The government must act again after events at Ellis Park. The commission of inquiry, to be headed by Judge Bernard Ngoepe, into last Wednesday’s tragedy must go beyond finding who was responsible for the loss of life. It must be given powers to make new rules about how professional soccer is organised in South Africa.

As is explained elsewhere in this issue, we must learn from the Hillsborough disaster in England, when nearly 100 soccer fans died in a similar crush. No one was jailed as a result of the subsequent inquiry, but the recommendations of the Taylor report were put into law and changed the face of English soccer.

We need the Ngoepe commission to make a similar report, and the government and soccer authorities to have the will to enforce changes. The new rules must be strict, and the penalties rigorously and fairly implemented.

To ensure safety recommendations are implemented the government could threaten to ban international games or withhold its support for another World Cup bid. If clubs cannot guarantee the safety of fans, big games should be played behind closed doors and, if a team regularly flouts the new rules, it should be thrown out of the league. These are tough decisions for any politician, but the dead and bereaved deserve no less.

And those fans who cause trouble will also have to change. Pushing and throwing missiles on to the field are the ugly face of our soccer and must be stamped out.

The terrible scenes from Ellis Park last week must never be allowed to happen again.

Heavy-handedness

The decision by the National Director of Public Prosecutions, Bulelani Ngcuka, to press criminal defamation charges against Martin Welz, the publisher of noseweek, has to be ill-advised. No matter what noseweek wrote about Ngcuka, or the other men accused of attending a meeting at Tony Yengeni’s house to discuss the arms probe, nothing can justify a criminal defamation prosecution.

If Ngcuka and Co feel wounded, of course they have the right to lodge a civil defamation suit, although we would never encourage a public figure to do so. A criminal prosecution is an altogether different beast it smacks of a heavy-handedness unbecoming to an office supposed to uphold the rule of law.
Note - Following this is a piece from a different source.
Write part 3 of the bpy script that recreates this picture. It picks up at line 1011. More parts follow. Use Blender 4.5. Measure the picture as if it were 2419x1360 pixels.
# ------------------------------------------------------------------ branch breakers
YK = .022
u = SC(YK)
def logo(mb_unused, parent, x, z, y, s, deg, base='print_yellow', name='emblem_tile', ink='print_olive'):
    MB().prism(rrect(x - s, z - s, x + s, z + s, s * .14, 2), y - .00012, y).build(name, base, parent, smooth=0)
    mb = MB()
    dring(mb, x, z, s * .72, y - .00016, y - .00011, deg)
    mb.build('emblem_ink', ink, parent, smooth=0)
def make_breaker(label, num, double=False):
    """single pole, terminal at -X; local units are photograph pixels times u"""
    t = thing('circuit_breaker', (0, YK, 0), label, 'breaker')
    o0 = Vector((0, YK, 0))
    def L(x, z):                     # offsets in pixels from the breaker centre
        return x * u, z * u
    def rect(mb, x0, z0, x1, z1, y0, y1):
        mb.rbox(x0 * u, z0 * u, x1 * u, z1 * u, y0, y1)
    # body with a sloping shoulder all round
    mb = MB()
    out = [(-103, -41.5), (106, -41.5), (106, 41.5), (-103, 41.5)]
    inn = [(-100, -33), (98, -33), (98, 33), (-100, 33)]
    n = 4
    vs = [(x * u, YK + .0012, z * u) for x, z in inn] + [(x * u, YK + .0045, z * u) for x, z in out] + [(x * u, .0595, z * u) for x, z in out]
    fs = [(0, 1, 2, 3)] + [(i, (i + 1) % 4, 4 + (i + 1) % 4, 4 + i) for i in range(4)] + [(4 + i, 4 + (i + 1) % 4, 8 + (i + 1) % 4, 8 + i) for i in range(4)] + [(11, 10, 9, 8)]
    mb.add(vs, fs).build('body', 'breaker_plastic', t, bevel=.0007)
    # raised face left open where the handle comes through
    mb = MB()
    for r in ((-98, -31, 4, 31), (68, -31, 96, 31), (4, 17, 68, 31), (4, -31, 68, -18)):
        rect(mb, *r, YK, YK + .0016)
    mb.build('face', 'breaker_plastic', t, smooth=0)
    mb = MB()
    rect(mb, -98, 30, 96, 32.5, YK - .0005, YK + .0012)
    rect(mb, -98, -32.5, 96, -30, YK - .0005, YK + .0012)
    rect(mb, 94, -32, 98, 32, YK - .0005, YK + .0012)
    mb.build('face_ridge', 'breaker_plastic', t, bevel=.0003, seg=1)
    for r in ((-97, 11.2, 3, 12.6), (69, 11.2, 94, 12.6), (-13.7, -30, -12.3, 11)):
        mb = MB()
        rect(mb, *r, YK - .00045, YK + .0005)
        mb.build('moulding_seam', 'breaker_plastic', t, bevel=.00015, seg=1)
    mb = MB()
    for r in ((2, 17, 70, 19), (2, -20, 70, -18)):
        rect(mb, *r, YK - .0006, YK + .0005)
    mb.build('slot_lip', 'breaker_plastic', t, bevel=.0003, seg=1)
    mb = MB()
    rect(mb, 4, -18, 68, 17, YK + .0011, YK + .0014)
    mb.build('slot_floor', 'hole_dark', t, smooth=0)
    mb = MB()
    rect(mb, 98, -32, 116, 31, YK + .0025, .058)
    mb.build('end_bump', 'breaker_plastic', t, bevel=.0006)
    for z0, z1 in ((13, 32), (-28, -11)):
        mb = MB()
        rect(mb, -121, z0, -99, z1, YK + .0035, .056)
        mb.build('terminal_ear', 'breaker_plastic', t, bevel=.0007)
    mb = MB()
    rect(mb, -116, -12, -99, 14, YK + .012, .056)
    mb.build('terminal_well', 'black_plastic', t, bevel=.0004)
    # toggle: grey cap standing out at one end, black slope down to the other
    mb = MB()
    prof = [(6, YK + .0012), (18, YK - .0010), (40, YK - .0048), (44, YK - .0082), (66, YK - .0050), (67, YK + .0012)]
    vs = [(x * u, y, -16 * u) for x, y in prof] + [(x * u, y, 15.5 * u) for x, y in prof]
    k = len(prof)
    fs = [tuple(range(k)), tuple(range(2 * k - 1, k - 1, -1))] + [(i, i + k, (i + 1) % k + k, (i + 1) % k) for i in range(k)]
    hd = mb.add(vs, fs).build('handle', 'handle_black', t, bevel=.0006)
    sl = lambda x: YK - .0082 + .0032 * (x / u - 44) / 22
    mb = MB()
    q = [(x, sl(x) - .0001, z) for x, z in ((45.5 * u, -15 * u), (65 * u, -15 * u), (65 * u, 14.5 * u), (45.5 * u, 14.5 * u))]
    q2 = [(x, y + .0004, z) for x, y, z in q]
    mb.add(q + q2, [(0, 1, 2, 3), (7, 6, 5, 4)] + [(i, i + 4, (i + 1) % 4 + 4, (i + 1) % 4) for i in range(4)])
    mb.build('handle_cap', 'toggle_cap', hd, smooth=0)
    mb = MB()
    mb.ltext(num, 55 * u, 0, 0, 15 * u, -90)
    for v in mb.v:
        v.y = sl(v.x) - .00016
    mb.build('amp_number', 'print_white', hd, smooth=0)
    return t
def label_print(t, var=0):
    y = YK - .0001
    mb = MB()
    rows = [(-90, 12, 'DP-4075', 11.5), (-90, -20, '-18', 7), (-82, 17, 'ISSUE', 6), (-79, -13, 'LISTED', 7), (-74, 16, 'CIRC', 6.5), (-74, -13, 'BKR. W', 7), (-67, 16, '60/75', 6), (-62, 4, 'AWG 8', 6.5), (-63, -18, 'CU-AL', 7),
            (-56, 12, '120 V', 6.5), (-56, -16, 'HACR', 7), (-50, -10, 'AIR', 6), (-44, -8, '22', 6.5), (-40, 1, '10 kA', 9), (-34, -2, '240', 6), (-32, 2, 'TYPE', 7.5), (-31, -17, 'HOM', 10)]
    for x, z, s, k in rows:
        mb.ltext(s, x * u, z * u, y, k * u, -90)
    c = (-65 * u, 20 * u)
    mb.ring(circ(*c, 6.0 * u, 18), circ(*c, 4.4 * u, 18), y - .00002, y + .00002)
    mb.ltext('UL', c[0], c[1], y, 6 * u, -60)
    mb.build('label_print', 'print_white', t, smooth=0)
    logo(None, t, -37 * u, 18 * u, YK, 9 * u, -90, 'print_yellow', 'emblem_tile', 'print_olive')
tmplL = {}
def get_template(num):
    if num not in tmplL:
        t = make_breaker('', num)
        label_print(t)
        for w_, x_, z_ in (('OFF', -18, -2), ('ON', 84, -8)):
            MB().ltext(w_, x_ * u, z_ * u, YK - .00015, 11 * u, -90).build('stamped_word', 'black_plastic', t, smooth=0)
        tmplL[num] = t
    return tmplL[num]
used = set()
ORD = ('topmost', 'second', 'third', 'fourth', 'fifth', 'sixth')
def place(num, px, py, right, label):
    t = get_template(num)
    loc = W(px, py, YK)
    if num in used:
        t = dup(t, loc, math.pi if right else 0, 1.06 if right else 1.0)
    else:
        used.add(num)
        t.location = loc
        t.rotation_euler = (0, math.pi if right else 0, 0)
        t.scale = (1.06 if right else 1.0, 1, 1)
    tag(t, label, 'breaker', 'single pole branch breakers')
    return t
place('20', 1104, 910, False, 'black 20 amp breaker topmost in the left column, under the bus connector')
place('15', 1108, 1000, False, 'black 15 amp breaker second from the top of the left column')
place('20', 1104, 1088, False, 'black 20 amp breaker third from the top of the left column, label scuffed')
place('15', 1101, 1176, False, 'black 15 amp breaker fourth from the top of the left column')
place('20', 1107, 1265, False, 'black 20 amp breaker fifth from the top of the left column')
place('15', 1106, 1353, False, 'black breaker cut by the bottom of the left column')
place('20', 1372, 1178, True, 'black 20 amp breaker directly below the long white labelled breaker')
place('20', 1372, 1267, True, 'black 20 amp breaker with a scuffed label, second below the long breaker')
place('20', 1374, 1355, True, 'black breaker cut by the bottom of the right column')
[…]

It is an outdated offence that carries with it the implicit threat of jail. And, to compound matters, we have Ngcuka acting as complainant and prosecutor, pushing a charge that ordinary citizens would struggle to persuade the police to pursue. Ngcuka will, of course, now also provide Welz and his feisty magazine with some sterling marketing, courtesy of the taxpayer.

The case for Ngcuka’s treatment of the Pan Africanist Congress is less clear. It is the prosecution authority’s right and duty to investigate any allegations fully, and the subpoena is an important tool in the exercise of that duty. That said, it appears that his office is over-reacting to a tiny opposition party that, in this instance, appears to have been letting off a bit too much hot air. It strikes us as a case of taking a sledgehammer to a mosquito.

That is not to say that the PAC and its impressive mascot, Patricia de Lille, have not played a crucial role in propelling the impropriety of the arms deal to the top of the national agenda. This time, however, they appear to have got rather carried away in trumpeting the imminent demise of senior members of the government. If De Lille and her party do get out of line in spreading unsubstantiated allegations, it is for Parliament, not the forces of law and order, to reprimand them.

While Ngcuka has acquitted himself admirably and independently at the prosecution authority, he should be mindful of the impression that he is an African National Congress appointee. His swift action against De Lille sits uncomfortably with the tardiness demonstrated by the ANC-run ethics committee in Parliament where top party official Tony Yengeni is concerned.

By taking this tough line, Ngcuka’s office runs the danger of discouraging further public debate and further enterprising investigations by either opposition politicians or journalists, both of which have so far set the agenda where the arms probe is concerned.